-- START Materials provided --

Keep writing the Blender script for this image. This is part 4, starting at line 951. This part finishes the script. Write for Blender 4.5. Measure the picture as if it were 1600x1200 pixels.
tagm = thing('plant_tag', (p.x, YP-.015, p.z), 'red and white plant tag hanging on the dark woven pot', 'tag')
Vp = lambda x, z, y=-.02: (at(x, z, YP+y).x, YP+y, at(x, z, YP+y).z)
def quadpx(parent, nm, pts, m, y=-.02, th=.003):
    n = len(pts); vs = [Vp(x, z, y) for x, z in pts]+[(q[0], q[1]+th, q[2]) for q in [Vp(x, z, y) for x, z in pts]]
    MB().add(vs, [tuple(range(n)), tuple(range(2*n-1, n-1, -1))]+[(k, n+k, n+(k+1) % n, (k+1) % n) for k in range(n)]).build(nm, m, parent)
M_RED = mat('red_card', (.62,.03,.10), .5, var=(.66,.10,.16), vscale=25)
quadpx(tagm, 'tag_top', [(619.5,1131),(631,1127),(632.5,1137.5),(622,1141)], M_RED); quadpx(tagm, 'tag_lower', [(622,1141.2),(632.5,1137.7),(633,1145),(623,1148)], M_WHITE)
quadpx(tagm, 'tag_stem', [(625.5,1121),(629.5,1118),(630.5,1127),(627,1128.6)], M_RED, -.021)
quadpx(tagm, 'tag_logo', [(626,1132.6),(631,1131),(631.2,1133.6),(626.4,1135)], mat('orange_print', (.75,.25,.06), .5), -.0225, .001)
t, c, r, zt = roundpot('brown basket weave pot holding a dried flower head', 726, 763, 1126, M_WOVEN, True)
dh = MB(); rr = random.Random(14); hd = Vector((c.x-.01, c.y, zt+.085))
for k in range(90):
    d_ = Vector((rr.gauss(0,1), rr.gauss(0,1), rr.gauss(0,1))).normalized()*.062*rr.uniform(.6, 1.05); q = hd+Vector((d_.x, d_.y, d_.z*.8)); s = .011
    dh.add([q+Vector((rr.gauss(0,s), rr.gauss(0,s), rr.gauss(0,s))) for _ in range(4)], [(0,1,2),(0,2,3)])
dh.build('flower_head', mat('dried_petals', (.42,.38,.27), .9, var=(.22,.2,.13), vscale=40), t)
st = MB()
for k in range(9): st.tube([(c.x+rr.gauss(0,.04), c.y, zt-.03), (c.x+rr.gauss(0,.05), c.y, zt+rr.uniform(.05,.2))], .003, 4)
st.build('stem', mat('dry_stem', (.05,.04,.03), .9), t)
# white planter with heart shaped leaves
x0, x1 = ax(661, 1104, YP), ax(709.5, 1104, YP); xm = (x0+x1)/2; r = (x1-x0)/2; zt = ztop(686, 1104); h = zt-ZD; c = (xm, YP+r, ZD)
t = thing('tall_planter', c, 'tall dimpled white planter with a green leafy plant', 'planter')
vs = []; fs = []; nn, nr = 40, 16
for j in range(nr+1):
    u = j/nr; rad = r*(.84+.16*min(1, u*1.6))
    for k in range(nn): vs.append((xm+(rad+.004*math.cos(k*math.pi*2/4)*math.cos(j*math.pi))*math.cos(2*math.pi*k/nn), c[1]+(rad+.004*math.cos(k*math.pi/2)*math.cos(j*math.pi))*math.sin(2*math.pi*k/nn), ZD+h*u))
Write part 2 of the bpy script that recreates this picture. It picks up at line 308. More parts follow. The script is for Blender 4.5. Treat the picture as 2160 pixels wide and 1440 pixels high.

-- END Materials provided --

**What you have to do**
From the data, list each line in which the string "this" appears.

**Correct answer**
Keep writing the Blender script for this image. This is part 4, starting at line 951. This part finishes the script. Write for Blender 4.5. Measure the picture as if it were 1600x1200 pixels.
Write part 2 of the bpy script that recreates this picture. It picks up at line 308. More parts follow. The script is for Blender 4.5. Treat the picture as 2160 pixels wide and 1440 pixels high.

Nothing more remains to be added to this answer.